Geschichtsheroen als Pappkameraden
Und sie erzählen von sich persönlich, während eine alte Singer-Nähmaschine sich durch die Jahre und die Geschichte rattert: von der klandestinen Ankunft Castros und Che Guevaras auf Kuba in der Jacht namens Granma im Jahr 1956 über den Mauerfall 1989, der alles veränderte und auf der Karibikinsel zur Hungersnot führte, bis hin zu Kubas privatwirtschaftlichen Öffnungen – und Verwerfungen – von heute. Per Livecam übertragene Animationssequenzen machen aus den Heroen buchstäblich Pappkameraden und stellen die historischen Momente nach (Video: Mikko Gaestel).
Und die Laien spielen hinreissend frisch von der Leber weg. Wenn die Posaunistin Diana um die Welt reist, dann, um als Musikerin Karriere zu machen, bekennt sie – und nicht, um die Soldaten zu beflügeln, wie einst ihr Opa mit seiner Band. Milagro, Enkelin einer Näherin, ist zwar begeistert, dass ihr die Revolution ermöglicht hat, zu studieren: Sie ist die Erste in ihrer Familie mit Hochschuldiplom. Aber dass sie mit dem ersehnten Job als Geschichtsprofessorin weniger verdienen wird denn als Touristenguide in Havanna, zeigt ihr, dass etwas schwer schiefgelaufen ist. Auch im Kampf gegen den Rassismus sei in der kubanischen Gesellschaft noch viel zu tun, sagt sie auf der Bühne Nord.
Die Fantasien der alten Kämpfer
Christians Opa seinerseits war als Soldat in Angola, um die marxistisch-brüderlichen Befreiungskämpfer dort und auch in Südafrika zu unterstützen. Sein Enkel dagegen deutet diesen militärischen Einsatz Kubas im Rückblick als Aktion aus Not; Russland habe Kuba keine andere Wahl gelassen. Egal, der Grossvater wird als freundlich lächelnder Greis hineingebeamt ins Bühnengeschehen: An die Lyrics der patriotischen Marschlieder kann er sich nicht mehr so genau erinnern, aber eins steht für ihn fest – die kubanische Revolution ist das Beste, was dem Land passieren konnte. Sein Enkel solle sich mit Leib und Seele dafür einsetzen.
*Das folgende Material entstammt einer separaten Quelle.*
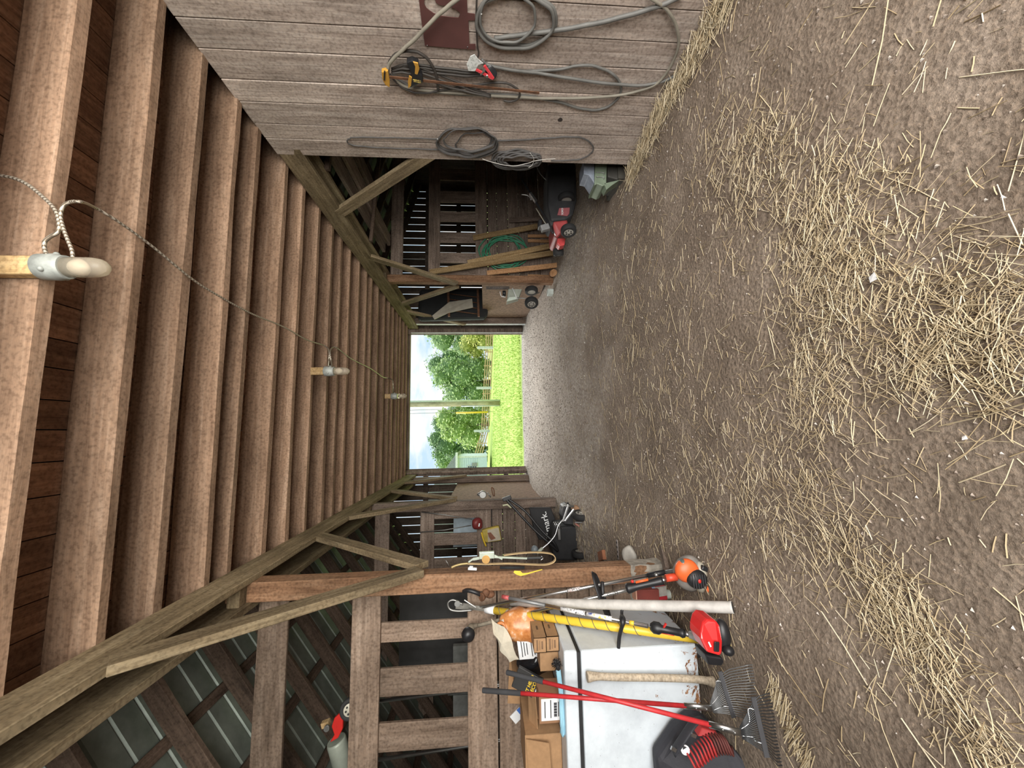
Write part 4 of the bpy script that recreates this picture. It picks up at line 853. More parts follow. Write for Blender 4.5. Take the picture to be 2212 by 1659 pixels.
# stones and scraps at the foot of the first post
STONE = flat('pale_stone', (.42, .4, .36), .9, var=.25, bump=.5, bscale=25)
p = at(1368, 1198, Z=.16); tag(B(MB().ball((p.x, p.y, p.z + .035), (.075, .06, .06)).jit(.03, 11), 'stone', STONE), 'pale cracked stone lying by the foot of the nearest left post', 'stone')
p = at(1308, 1200, Z=.17); tag(B(MB().box((p.x, p.y, p.z + .03), (.1, .2, .065), rotm(rz=.4)), 'brick', flat('red_brick', (.36, .15, .08), .9, var=.3, bump=.4), bevel=.006), 'worn red brick by the nearest left post', 'brick')
a, b = at(1332, 1166, Z=.2), at(1336, 1208, Z=.2); t = T('perforated_strap', (a + b) / 2, 'perforated metal strap lying by the red brick', 'strap')
B(MB().bar(a, b, .035, .004), 'strap', flat('pink_grey_steel', (.42, .37, .35), .6, .4), t)
for k in range(4): B(MB().lathe([(.011, 0), (.011, .0035)], a + (b - a) * (.14 + .24 * k) + V((0, 0, .002)), (0, 0, 1), 12), 'hole', RUBBER, t)
a, b = at(1428, 1176, Z=.06), at(1440, 1232, Z=.12); tag(timber('board_scrap', a, b, .07, .03, W_GREY), 'short grey wood scrap half sunk in the dirt by the nearest post', 'board')
# weathered foot of the nearest post
fb = MB().box((-1.15, 3.17, .16), (.146, .146, .42)); bmesh.ops.subdivide_edges(fb.bm, edges=fb.bm.edges, cuts=4, use_grid_fill=True); fb.jit(.012, 13)
B(fb, 'rotten_foot', flat('pale_rotten_wood', (.36, .33, .28), .95, var=.5, scale=14, bump=.6, bscale=30), lp, label='pale crumbling foot of the post')
# ---------- cords, clamps and a sign hung on the plank wall ----------
WX = 2.694
def wp(pts, dx=0.0): return [at(x, y, X=WX - dx) for x, y in pts]
def cord(name, pts, r, mat, lab, cat, dx=.0, n=5, parent=None, **k):
    P = cr_pts(wp(pts, dx), n); P = [p + V((-.004 * abs(math.sin(i * .7)), 0, 0)) for i, p in enumerate(P)]
    o = B(MB().tube(P, r, 8, **k), name, mat, parent)
    return tag(o, lab, cat) if parent is None else o
def nail(parent, x, y): B(MB().tube([at(x, y, X=2.712), at(x, y, X=2.655)], .004, 6), 'nail', DULL, parent)
GREYC = flat('grey_cable', (.13, .127, .118), .6, var=.25); GREYL = flat('pale_grey_hose', (.22, .2, .16), .65, var=.2); DKC = flat('dark_cable', (.045, .038, .033), .6, var=.3); BELT = flat('dusty_black_hose', (.085, .08, .078), .7, var=.35)
# loops over the clamp
t = T('jumper_cable', at(1045, 150, X=WX), 'long grey jumper cable looped down the plank wall with a red clamp', 'cable')
nail(t, 842, 165)
cord('cable', [(1040, 128), (1062, 142), (1120, 152), (1200, 150), (1260, 140), (1300, 147), (1330, 165), (1342, 192), (1330, 217), (1300, 235), (1260, 235), (1200, 218), (1120, 205), (1000, 203), (920, 195), (880, 183), (846, 160)], .010, GREYC, '', '', parent=t)
cord('cable', [(1050, 138), (1090, 148), (1180, 160), (1280, 176), (1380, 184), (1440, 172), (1490, 140), (1530, 80), (1560, 15), (1562, -12)], .011, GREYC, '', '', dx=.012, parent=t)
cord('cable', [(1400, -8), (1440, 20), (1461, 58), (1465, 100), (1445, 148), (1410, 185), (1330, 206), (1220, 212), (1130, 210), (1010, 202), (930, 196), (880, 188), (850, 170)], .0105, GREYL, '', '', dx=.015, parent=t)
for dy, r in ((0, .009), (7, .010), (-5, .008)): cord('cable', [(848, 152 + dy * .3), (880, 143 + dy), (930, 148 + dy), (1000, 156 + dy), (1045, 158 + dy * .5)], r, DKC, '', '', dx=.02, parent=t)
for px, py, sgn in ((1062, 162, 1),):
    a, b = at(1028, 150, X=2.64), at(1066, 170, X=2.63); c = at(1046, 141, X=2.64)
    RC = flat('red_clamp', (.6, .05, .06), .4)
    cl_ = B(MB().bar(a, b, .012, .02).bar(c, b, .012, .02), 'clamp_jaw', RC, t, bevel=.004); B(MB().bar(at(1038, 162, X=2.63), at(1048, 150, X=2.63), .008, .008), 'jaw_spring', DULL, cl_); B(MB().lathe([(.01, -.012), (.01, .012)], at(1052, 163, X=2.635), (1, 0, 0), 12), 'pivot', STEEL, cl_)
    B(MB().ball(at(1060, 158, X=2.66), (.02, .045, .04)).jit(.02, 20), 'black_clamp', BLACK, t)
B(MB().prism([at(x, y, X=2.635) for x, y in ((1008, 139), (1016, 122), (1025, 118), (1033, 128), (1044, 137), (1033, 140), (1026, 154), (1012, 153))], (.004, 0, 0)), 'paper_tag', flat('white_paper_tag', (.62, .64, .62), .7, stops=[(.42, (.45, .47, .45)), (.5, (.68, .7, .68))], scale=60), t)
t = T('bundled_cord', at(880, 150, X=WX), 'dark brown cord bundled in loops behind the yellow bar clamp', 'cord')
cord('loop', [(838, 158), (842, 132), (858, 115), (885, 109), (912, 117), (932, 138), (944, 168), (946, 192)], .0105, DKC, '', '', dx=.03, parent=t)
cord('loop', [(842, 160), (862, 183), (888, 197), (920, 200), (980, 190), (1040, 181), (1088, 178), (1118, 192), (1122, 208), (1108, 218), (1088, 217)], .008, DKC, '', '', dx=.022, parent=t)
for q in (0, 1, 2): cord('strand', [(846, 148 + 5 * q), (870, 140 + 8 * q), (900, 143 + 10 * q), (960, 165 + 10 * q), (1020, 190 + 5 * q), (1060, 205 + 2 * q)], .0075, DKC, '', '', dx=.02 + .008 * q, parent=t)
cord('grey_hose', [(1000, -12), (970, 12), (940, 38), (900, 80), (865, 112), (845, 132), (838, 148), (838, 160)], .0125, GREYL, 'pale grey hose slanting down over the maroon sign to the bar clamp', 'hose', dx=.045)
t = T('bar_clamp', at(880, 170, X=WX), 'yellow and black quick bar clamp hung flat on the plank wall', 'clamp')
B(MB().bar(at(838, 166, X=2.63), at(1165, 201, X=2.66), .018, .006, (1, 0, 0)), 'bar', RUSTY, t)
YO = flat('amber_plastic', (.52, .27, .04), .5, var=.2)
B(MB().prism([at(x, y, X=2.62) for x, y in ((824, 156), (838, 153), (842, 175), (842, 190), (832, 184), (826, 172))], (.035, 0, 0)), 'fixed_jaw', YO, t, bevel=.005); B(MB().bar(at(831, 154, X=2.617), at(830, 172, X=2.617), .012, .01), 'jaw_pad', BLACK, t)
B(MB().prism([at(x, y, X=2.61) for x, y in ((878, 136), (890, 132), (904, 138), (905, 158), (912, 165), (914, 178), (900, 184), (886, 190), (882, 180), (890, 165), (886, 155))], (.045, 0, 0)), 'trigger_body', BLACK, t, bevel=.006)
B(MB().prism([at(x, y, X=2.605) for x, y in ((892, 134), (903, 137), (906, 150), (902, 162), (896, 160), (897, 145))], (.01, 0, 0)), 'trigger_handle', YO, t, bevel=.003); B(MB().prism([at(x, y, X=2.605) for x, y in ((884, 164), (890, 168), (888, 186), (882, 192), (881, 178))], (.01, 0, 0)), 'moving_jaw', YO, t, bevel=.003)
B(MB().bar(at(892, 174, X=2.606), at(909, 177, X=2.606), .02, .003, (1, 0, 0)), 'name_plate', flat('plate_print', (.45, .33, .08), .5, stops=[(.45, (.05, .04, .03)), (.55, (.6, .45, .1))], scale=120), t)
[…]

Und mag das Haus auch verfallen, in dem Milagros Oma seit ihrer ersten Schwangerschaft bis zu ihrem Tod gelebt hat: Ohne die Revolution hätte sie gar kein Haus gehabt. Diese enteignete eine geflohene Mittelschichtsfamilie; oder nationalisierte, je nach Auffassung, zum Wohle aller ein leerstehendes Haus. Nein, eine Konsumhölle, wo jeder nur seiner Gier folge, wie das etwa in helvetischen Warenhäusern mit ihren überquellenden Produktpaletten zu beobachten sei, wünsche sie sich nicht für ihre Heimat, formuliert Milagro. Kuba bleibt Folie für Hoffnungen und Projektionen.
Der Abend offeriert keine Eindeutigkeiten. Aber Grossartigkeiten. So kann Dok-Theater mit Laien – samt drei Laienposaunisten – brillieren: Wenn es hart und schnell ist, witzig und abgründig, musikalisch und trotzdem furchtlos belehrend. Man erfährt viel im zweistündigen «Granma»: über scheinbare historische Marginalien bis zur grundsätzlichen Zwiespältigkeit jeder Geschichtsdeutung. Die Didaktik von Rimini Protokoll braucht Courage. Mit solchen Mitwirkenden aber generiert sie – man traut es sich angesichts des Abends kaum hinzuschreiben – lustvollen Theaterkonsum.